Ese extraño giro que toman los acontecimientos —una adolescente perseguida
durante la noche por un perro, a través de un solitario paisaje, que encuentra
refugio en una casa abandonada cuyo sótano esconde un terrible secreto— hace
pensar nuevamente en los cuentos clásicos que inspiraron «Suspiria». A
diferencia, sin embargo, del film anterior, la atmósfera carece ahora del menor
pliegue expresionista. Basta comparar la huida a través del bosque de la
primera víctima de «Suspiria» con la de Maria. En los dos casos se impone un travelling lateral, pero las noches
pertenecen a distintas tesituras. Al caserón neogótico y coloristico se opone
una casa de líneas claras, acogedora de una modernidad que actúa de exorcismo
frente a cualquier sospecha de un posible Mal en su interior. Pero entre las
paredes luminosas, abiertas, en perfecta comunión con un exterior de impecable
césped y agua domesticada, Maria encuentra un personaje enfermizo, que Argento
filma como una sombra viviente, sin otro rasgo visible que la navaja que empuña
y que, al final, sustituye por un hacha, instrumento de lectura bárbara en
contraposición a la racionalidad arquitectónica del lugar.
El erotismo del miedo.
—Bullmer.
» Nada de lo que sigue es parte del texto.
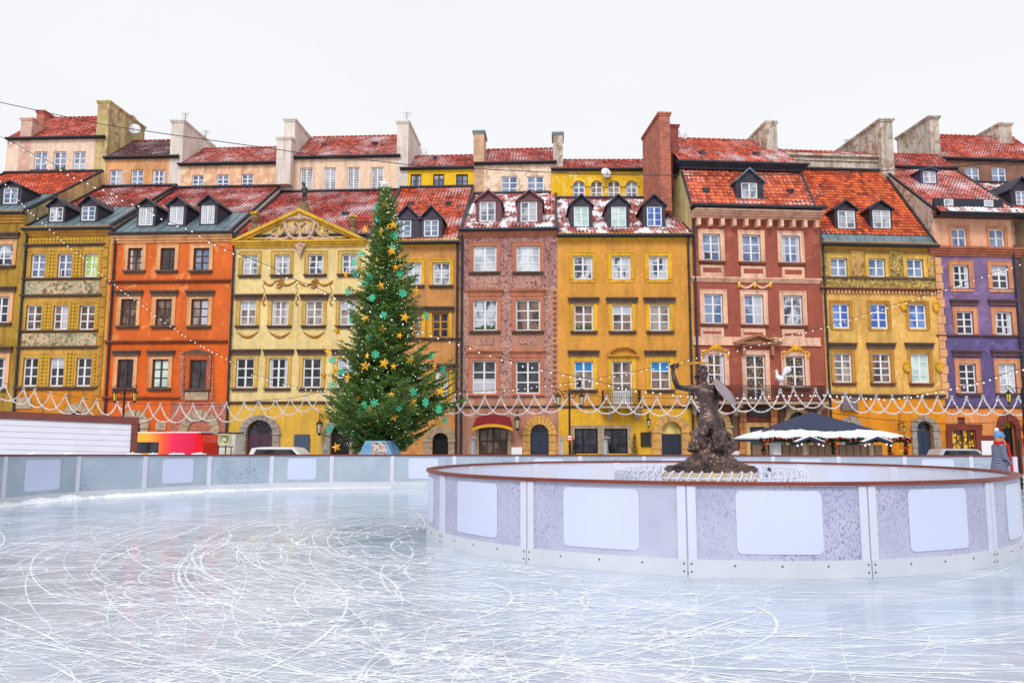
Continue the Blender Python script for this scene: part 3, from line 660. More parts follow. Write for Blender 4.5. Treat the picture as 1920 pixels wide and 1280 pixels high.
# painted garlands
SW = plain('painted garland brown', (168, 118, 52), .9, 0, .4, 8)
def tubeon(h, pts, r_, name, mat, y=-.02, seg=5): return MB().tube([(x, y, z) for x, z in [h.at(*p) for p in pts]], r_, seg).build(name, mat, h.root)
for cx0, w_ in ((464, 20), (525, 20), (589, 20)):
    tubeon(h, [(cx0 + (i - 6) / 6 * w_, 621 + 11 * math.cos((i - 6) / 6 * 1.5)) for i in range(13)], [.03 + .06 * math.sin(math.pi * i / 12) for i in range(13)], 'painted_swag', SW)
for x0, x1 in ((494, 518), (518, 556), (556, 592), (592, 625)):
    tubeon(h, [(x0 + (x1 - x0) * i / 10, 526 + 9 * math.sin(math.pi * i / 10)) for i in range(11)], [.035 + .04 * math.sin(math.pi * i / 10) for i in range(11)], 'painted_swag', SW)
for x0 in (495, 557, 621): tubeon(h, [(x0 + 2.5 * math.sin(i * 1.7), 526 + i * 4) for i in range(13)], [.02 + (.06 if i > 6 else .01) * abs(math.sin(i * 1.3)) for i in range(13)], 'painted_pendant', SW)
for x0 in (525, 590): tubeon(h, [(x0 + 8 * math.sin(i * 1.9), 523 + i * 1.8) for i in range(11)], [.03 + .035 * abs(math.sin(i * 2.1)) for i in range(11)], 'painted_figure', SW)
h.row(314.5, 356.5, [(562.5, 586), (607, 630), (651, 674), (695.5, 719)], 'grey', plane=1, cols=6, rows=8, bar=.02, dy=-.5)
h.finish([(0, PY), (755, PYG)], plaster('pinkish beige render', (240, 208, 180), (226, 180, 140), .66, .06, .25, 1.2, seed=13), T_CR, T_REDS, overh=.05)
h.skylight(607, 275, 9, 8, True); h.skylight(702, 273, 12, 8, True); h.skylight(647, 405, 14, 10)
h.chim(744.5, 766, 227, 5.2, CREAM); h.pipe(431, 470, 800); h.dish(789, 283, h.dl + 4.6, .55); h.antenna(763, 212)
H3 = h
# H4 ochre behind the tree -----------------------------------------------------------------------
sL = sR; sR = edge(F0, 862); h = House('townhouse', 'sandy brown townhouse with yellow window surrounds, partly behind the Christmas tree', F0, sL, sR, 449, 790, 8.5, 353, 315, 294, 3)
SB = plaster('sandy orange render', (204, 142, 82), (216, 156, 90), .6, .1, .25, seed=14); s_ = (YTRIM, .17)
h.row(492, 534.5, [(711, 741), (759, 790), (811, 844)], ['dark', 'mix', 'mix'], sur=s_, sill=DARKSTONE, lip=True)
h.row(586, 633, [(706, 738), (761, 791), (810, 841)], ['dark', 'tan', 'dark'], fm=OCW, sur=s_, sill=DARKSTONE, hood=(DARKSTONE, 575))
h.row(693.5, 747, [(706, 738), (761, 791), (812, 842)], ['dark', 'curt', 'curt'], fm=OCW, sur=s_, hood=(DARKSTONE, 682))
h.ledge('string_course', DARKSTONE, 702, 861, 634, 638, .14, steps=2); h.ledge('string_course', DARKSTONE, 702, 861, 760, 764, .14, steps=2); h.cornice(YTRIM, 451, 462, .35, 3)
h.arch(796, 853, 798, 811, 841, 811, STONE, IRON, vous=13); h.win(712, 762, 815, 846, cols=4, rows=2, fm=WOOD, pn='brown')
h.row(326.5, 350.5, [(769.5, 790), (812, 833), (855, 877.5)], 'blue', plane=1, fm=WOOD, rows=2, bar=.02)
h.finish([(0, SB)], plaster('bright yellow upper render', (240, 196, 20), (226, 176, 30), .66, .06, .15, seed=15), T_ORS, T_REDS)
h.dormer(742, 771, 413, 444, (761, 385), 739, 787, pn='blue'); h.dormer(794.5, 822.5, 412, 443.5, (808, 385), 788, 829, pn='blue'); h.skylight(769, 386, 12, 7); h.skylight(840, 386, 12, 8)
h.skylight(815, 300, 9, 6, True); h.pipe(859, 455, 800)
# H5 plum with sgraffito -------------------------------------------------------------------------
sL = sR; sR = edge(F0, 1045); h = House('townhouse', 'dusty pink townhouse covered in dark scratched ornament with two windows per storey', F0, sL, sR, 426, 955, 8.5, 364, 305, 281, 3)
PK_ = plaster('dusty pink render', (190, 134, 112), (206, 156, 124), .6, .1, .3, seed=16); SGR = sgraffito('dark scratched ornament', (164, 114, 108), (116, 76, 80), (190, 146, 136), 2.2, 5); SGD = sgraffito('dark ornament strip', (190, 140, 122), (104, 72, 84), (198, 152, 138), 3.6, 9)
s_ = (plaster('terracotta trim', (196, 122, 94), var=.1), .2)
h.row(461, 509.5, [(887.5, 931), (968, 1012.5)], 'curt', fm=WH, sur=s_, sill=DARKSTONE)
h.row(562, 620, [(887, 932), (967, 1013)], ['mix', 'brown'], sur=s_, sill=DARKSTONE, hood=(s_[0], 543))
h.row(676, 738, [(885.5, 930), (967, 1012.5)], 'dark', sur=s_, sill=s_[0], hood=(s_[0], 657))
for a, b, c, d in ((867, 879, 545, 745), (938, 960, 520, 745), (1020, 1034, 545, 745), (893, 926, 634, 646), (973, 1006, 634, 646), (882, 935, 517, 540), (962, 1014, 517, 540)): h.box('ornament_strip', SGD, a, b, c, d, .025)
for k in range(22): h.box('quoin_dash', BRKD, 1037, 1043, 546 + k * 10, 550 + k * 10, .05)
h.ledge('string_course', DARKSTONE, 866, 1043, 760, 764, .14, steps=2); h.cornice(s_[0], 430, 444, .35)
h.arch(981.5, 1042, 779, 994.5, 1029, 795, YTRIM if 0 else plaster('golden rusticated stone', (216, 164, 84), var=.16), plain('dark teal door', (34, 50, 72), .3), vous=11, lun='dark')
h.win(898, 952, 802, 852, pn='brown', cols=4, rows=2, fm=WOOD, sur=(STONE, .14))
a, b, z0, z1 = h.rect(888, 963, 776, 803); m = MB(); AW = plain('crimson awning fabric', (120, 16, 28), .8, 0, .15); n = 8
for i in range(n):
    t0, t1 = i / n, (i + 1) / n; f = lambda t: z1 - .35 * (2 * t - 1) ** 2 * .6; g = lambda t: z0 + .25 * (1 - (2 * t - 1) ** 2)
    x0, x1 = a + (b - a) * t0, a + (b - a) * t1; i0, i1 = a + .2 + (b - a - .4) * t0, a + .2 + (b - a - .4) * t1
    m.face([(x0, -1.0, g(t0)), (x1, -1.0, g(t1)), (i1, -.02, f(t1)), (i0, -.02, f(t0))])
m.face([(a, -1.0, g(0)), (a + .2, -.02, f(0)), (a + .2, -.02, g(0))]); m.face([(b, -1.0, g(0)), (b - .2, -.02, f(0)), (b - .2, -.02, g(0))])
aw = m.build('awning', AW, h.root); m = MB()
for i in range(n):
    t0, t1 = i / n, (i + 1) / n; m.prism([(a + (b - a) * t0, g(t0) - .16), (a + (b - a) * t1, g(t1) - .16), (a + (b - a) * t1, g(t1) + .01), (a + (b - a) * t0, g(t0) + .01)], 'y', -1.02, -.98)
m.build('awning_valance', GOLD, aw)
h.row(330, 365, [(939.5, 971), (988, 1020)], ['blue', 'blue'], plane=1, rows=3)
h.finish([(0, SGR), (541, PK_)], plaster('scuffed beige render', (222, 188, 156), (240, 218, 196), .5, .1, .3, 1.5, seed=17), T_SNOW, T_REDS)
PL = plain('plum painted wood', (104, 62, 70), .6, 0, .2); PL2 = plain('plum trim', (128, 84, 92), .6, 0, .2)
h.dormer(899, 929, 378, 415.5, (914, 355.5), 892, 939, PL, roofm=PL2, pn='grey'); h.dormer(976, 1007, 378, 415.5, (992, 355), 969, 1017, PL, roofm=PL2, pn='grey')
h.chim(888, 907.5, 245, 1.8, brick('sand brick', (190, 140, 96), (212, 166, 124), (214, 200, 180)), ZINC); h.chim(1037, 1055, 248, 1.8, PEEL, ZINC); h.pipe(866, 450, 800)
# H6 golden --------------------------------------------------------------------------------------
P6 = F0.P + F0.u * sR; F6 = Frame((P6.x, P6.y), 3.0); wR = edge(F6, 1297)
h = House('townhouse', 'golden yellow townhouse with three tall rows of windows and a small iron balcony', F6, 0.0, wR, 437, 1170, 8.0, 373, 317, 301, 2.6)
GO = plaster('golden render', (220, 154, 62), (206, 148, 72), .62, .09, .25, seed=18); GOG = plaster('bright golden ground storey', (226, 172, 40), (206, 156, 50), .64, .07, .2, seed=19); s_ = (YTRIM, .2)
h.row(480, 523.5, [(1075, 1111), (1147, 1182.5), (1216.5, 1252.5)], 'mix', sur=(YTRIM, .2, 1))
h.row(571, 620.5, [(1076.5, 1112.5), (1148, 1185), (1218.5, 1255.5)], ['brown', 'brown', 'tan'], sur=s_, sill=DARKSTONE, hood=(DARKSTONE, 558))
h.win(1076.5, 1112.5, 677, 730, pn='tan', nocurt=True, sur=s_, sill=DARKSTONE, hood=(DARKSTONE, 657)); h.win(1220, 1257, 677, 730, pn='brown', nocurt=True, sur=s_, sill=DARKSTONE, hood=(DARKSTONE, 657))
for xa, xb in ((1080, 1109), (1223.5, 1253.5)):
    a, b, z0, z1 = h.rect(xa, xb, 679, 694); MB().box(a, b, .142, .146, z0, z1).build('blue_blind', plain('bright blue blind', (10, 130, 200), .6), h.root)
o = h.win(1148, 1185.5, 677, 759, pn='brown', sur=s_, door=True, rows=4); a, b, z0, z1 = h.rect(1151, 1182, 731, 757); MB().box(a, b, .1, .135, z0, z1).build('door_panel', WH, o)
a, b, z0, z1 = h.rect(1138, 1198, 650, 665); n = 12; cc = (a + b) / 2
arc_ = lambda k, q: (cc + (b - a) / 2 * q * math.cos(math.pi * k / n), z0 + (z1 - z0) * q * math.sin(math.pi * k / n))
m = MB()
for k in range(n): m.prism([arc_(k, .82), arc_(k + 1, .82), arc_(k + 1, 1), arc_(k, 1)], 'y', -.25, .03)
m.box(a, b, -.25, .03, z0 - .12, z0); m.build('curved_hood', OTRIM, h.root)
def balcony(h, x0, x1, yt, yb, ys, depth=.9, rail=IRON, slab=STONE, curl=True, cons=()):
    a, b, z0, z1 = h.rect(x0, x1, yt, yb, -depth); zs = h.at((x0 + x1) / 2, ys, -depth)[1]
    sl_ = MB().box(a - .12, b + .12, -depth - .12, .03, zs, z0 - .03).build('balcony', slab, h.root); m = MB()
    for z in (z1, z0 + .08): m.box(a, b, -depth - .02, -depth + .02, z - .04, z); m.box(a, a + .04, -depth, 0, z - .04, z); m.box(b - .04, b, -depth, 0, z - .04, z)
    k = a + .02
    while k < b:
        m.tube([(k, -depth, z0 - .03), (k, -depth, z1)], .013, 4)
        if curl and k + .14 < b:
            for sg in (1, -1):
                m.tube([(k + .07 + .05 * math.cos(t) * sg, -depth, z0 + .2 + (z1 - z0 - .3) * (t / 9.4)) for t in [q * .7 for q in range(14)]], .012, 3)
        k += .14
    k = -depth
    while k < 0: m.tube([(a + .02, k, z0 - .03), (a + .02, k, z1)], .013, 4); m.tube([(b - .02, k, z0 - .03), (b - .02, k, z1)], .013, 4); k += .14
    m.build('railing', rail, sl_)
    for px in cons:
        xx = h.at(px, yb, 0)[0]; m = MB(); m.prism([(-depth * .85, zs), (.02, zs), (.02, zs - .7), (-.12, zs - .7), (-.3, zs - .4), (-depth * .85, zs - .15)], 'x', xx - .13, xx + .13)
        m.tube([(xx - .15, -depth * .75, zs - .12), (xx + .15, -depth * .75, zs - .12)], .12, 8); m.build('balcony_bracket', slab, sl_)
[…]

El agente literario que encarna John Saxon es asesinado en medio
de una plaza pública, a plena luz del día, rodeado de gente. La secuencia se
constituye en antítesis rigurosa de aquella que mostraba la muerte del pianista
ciego en «Suspiria», también en una plaza, pero de noche, en estricta soledad,
y a consecuencia de inasibles fuerzas sobrenaturales. El cineasta italiano
recurre en «Tenebrae» a una planificación que persigue, ante todo, la escala
humana, para intensificar un clima de absoluta normalidad, del que nada malo
puede esperarse. Hay, en Bullmer, algo del espíritu de Milton Arbogasth, el
detective que interpretaba Martin Balsam en «Psicosis», un halo de inocencia
que hace posible aplicarle la misma sentencia de Truffaut: “Il arrive comme une fleur… se faire cueillir”.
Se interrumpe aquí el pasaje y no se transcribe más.